Dallas Animal Services is searching for foster families and forever homes after reaching its maximum capacity for cats.

The shelter has been maxed out with dogs for months now, as previously covered by The Dallas Express, but is now facing a crowded cat crisis.

As of May 23, 121 cats are sharing 94 kennels, according to Karla Alvarado Falcon, Dallas Animal Services (DAS) coordinator, told The Dallas Express. The current dog capacity is 139%, with 418 dogs and only 300 kennels.

“We are currently in need of fosters and adopters for adult cats,” Alvarado Falcon said. “We are also in need of fosters willing to take underage kittens home so that we can open up kennels and incubators for incoming kittens.”

Due to the rise in animal adoptions, DAS has waived adoption fees for several months in hopes of giving these animals a better chance of being adopted.

For those who are unable to adopt, foster options are available. The foster program allows a Dallas-based home to provide a temporary living arrangement, which gives animals a relaxing and stress-free environment rather than a maxed-out shelter.

Completion of a foster application, foster agreement, and general release are required.

Available foster pets can be found here. If a pet catches your eye, you can schedule an appointment to talk with a foster team member.

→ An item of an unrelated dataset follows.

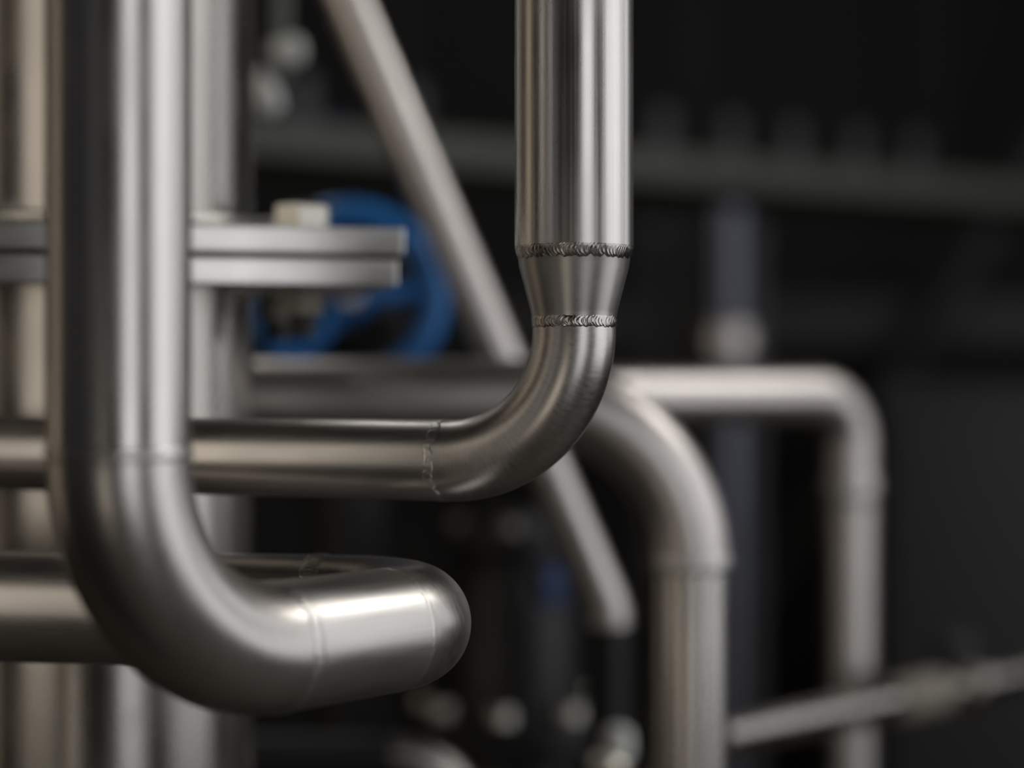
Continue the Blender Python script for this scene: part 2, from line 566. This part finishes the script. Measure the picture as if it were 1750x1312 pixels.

For more information on foster pets, review the foster handbook here.

A free pet adoption event will take place on May 25 at the Dallas Farmers Market, 1011 S. Pearl Expy., from 10 a.m. to 3 p.m., so these animals can meet their ‘purrfect’ match. A dog adoption event will take place on May 26 at Four Corners Brewing, 1311 S. Ervay St., from 12 to 4 p.m.

Dallas is not the only city facing capacity issues. Fort Worth Animal Services typically maintains more than 1,200 animals, and in March, more than 1,300 animals were in its care. According to Anastasia Ramsey, superintendent of the Fort Worth Animal Care and Control Shelter, both main shelter locations are operating at or near capacity.

“The adoption of shelter animals is crucial for communities because it saves lives, alleviates overcrowding in shelters, and promotes responsible pet ownership,” Ramsey previously told DX. “By adopting from shelters, individuals provide loving homes to animals in need, reducing euthanasia rates and giving abandoned animals a second chance at happiness. Additionally, adopting from shelters helps curb pet overpopulation and supports the valuable work of animal rescue organizations.”